**What the exercise asks:** Start at the first line of the material below and retype each line through the one containing "S.cycles.sample_clamp_indirect = 4", exactly.

**Data excerpt:**
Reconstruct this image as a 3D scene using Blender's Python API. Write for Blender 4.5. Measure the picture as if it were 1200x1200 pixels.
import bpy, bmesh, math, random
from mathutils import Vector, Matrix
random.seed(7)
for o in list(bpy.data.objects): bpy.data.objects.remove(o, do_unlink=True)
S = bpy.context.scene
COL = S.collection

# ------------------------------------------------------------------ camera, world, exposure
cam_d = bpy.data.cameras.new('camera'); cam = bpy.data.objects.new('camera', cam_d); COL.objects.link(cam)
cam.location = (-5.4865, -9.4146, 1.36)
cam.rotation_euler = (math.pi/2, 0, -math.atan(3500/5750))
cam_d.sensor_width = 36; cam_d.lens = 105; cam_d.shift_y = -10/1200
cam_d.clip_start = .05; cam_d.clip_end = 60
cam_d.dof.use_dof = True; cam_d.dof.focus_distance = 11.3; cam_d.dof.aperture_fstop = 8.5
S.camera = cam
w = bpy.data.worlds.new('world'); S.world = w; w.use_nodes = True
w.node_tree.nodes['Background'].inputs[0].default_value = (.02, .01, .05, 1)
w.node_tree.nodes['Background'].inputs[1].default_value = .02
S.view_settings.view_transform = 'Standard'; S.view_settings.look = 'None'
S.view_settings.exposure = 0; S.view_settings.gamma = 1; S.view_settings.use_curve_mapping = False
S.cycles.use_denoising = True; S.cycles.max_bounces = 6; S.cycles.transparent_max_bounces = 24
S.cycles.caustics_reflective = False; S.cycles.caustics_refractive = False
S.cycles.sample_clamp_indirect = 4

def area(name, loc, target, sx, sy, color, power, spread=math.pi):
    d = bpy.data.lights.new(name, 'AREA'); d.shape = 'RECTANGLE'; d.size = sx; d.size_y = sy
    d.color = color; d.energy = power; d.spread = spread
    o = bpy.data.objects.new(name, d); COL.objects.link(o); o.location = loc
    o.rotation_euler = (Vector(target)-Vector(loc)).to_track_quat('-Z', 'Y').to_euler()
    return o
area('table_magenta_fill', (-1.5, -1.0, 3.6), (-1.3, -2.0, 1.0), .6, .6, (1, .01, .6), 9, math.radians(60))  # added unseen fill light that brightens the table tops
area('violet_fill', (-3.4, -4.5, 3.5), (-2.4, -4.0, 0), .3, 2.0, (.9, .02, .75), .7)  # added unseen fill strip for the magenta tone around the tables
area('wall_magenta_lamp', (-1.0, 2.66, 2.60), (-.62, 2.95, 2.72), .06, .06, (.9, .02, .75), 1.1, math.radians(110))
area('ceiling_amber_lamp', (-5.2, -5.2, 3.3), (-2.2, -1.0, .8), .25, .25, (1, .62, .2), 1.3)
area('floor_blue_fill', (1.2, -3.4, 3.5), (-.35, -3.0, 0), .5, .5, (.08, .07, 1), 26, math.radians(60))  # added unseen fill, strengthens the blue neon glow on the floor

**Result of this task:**
Reconstruct this image as a 3D scene using Blender's Python API. Write for Blender 4.5. Measure the picture as if it were 1200x1200 pixels.
import bpy, bmesh, math, random
from mathutils import Vector, Matrix
random.seed(7)
for o in list(bpy.data.objects): bpy.data.objects.remove(o, do_unlink=True)
S = bpy.context.scene
COL = S.collection

# ------------------------------------------------------------------ camera, world, exposure
cam_d = bpy.data.cameras.new('camera'); cam = bpy.data.objects.new('camera', cam_d); COL.objects.link(cam)
cam.location = (-5.4865, -9.4146, 1.36)
cam.rotation_euler = (math.pi/2, 0, -math.atan(3500/5750))
cam_d.sensor_width = 36; cam_d.lens = 105; cam_d.shift_y = -10/1200
cam_d.clip_start = .05; cam_d.clip_end = 60
cam_d.dof.use_dof = True; cam_d.dof.focus_distance = 11.3; cam_d.dof.aperture_fstop = 8.5
S.camera = cam
w = bpy.data.worlds.new('world'); S.world = w; w.use_nodes = True
w.node_tree.nodes['Background'].inputs[0].default_value = (.02, .01, .05, 1)
w.node_tree.nodes['Background'].inputs[1].default_value = .02
S.view_settings.view_transform = 'Standard'; S.view_settings.look = 'None'
S.view_settings.exposure = 0; S.view_settings.gamma = 1; S.view_settings.use_curve_mapping = False
S.cycles.use_denoising = True; S.cycles.max_bounces = 6; S.cycles.transparent_max_bounces = 24
S.cycles.caustics_reflective = False; S.cycles.caustics_refractive = False
S.cycles.sample_clamp_indirect = 4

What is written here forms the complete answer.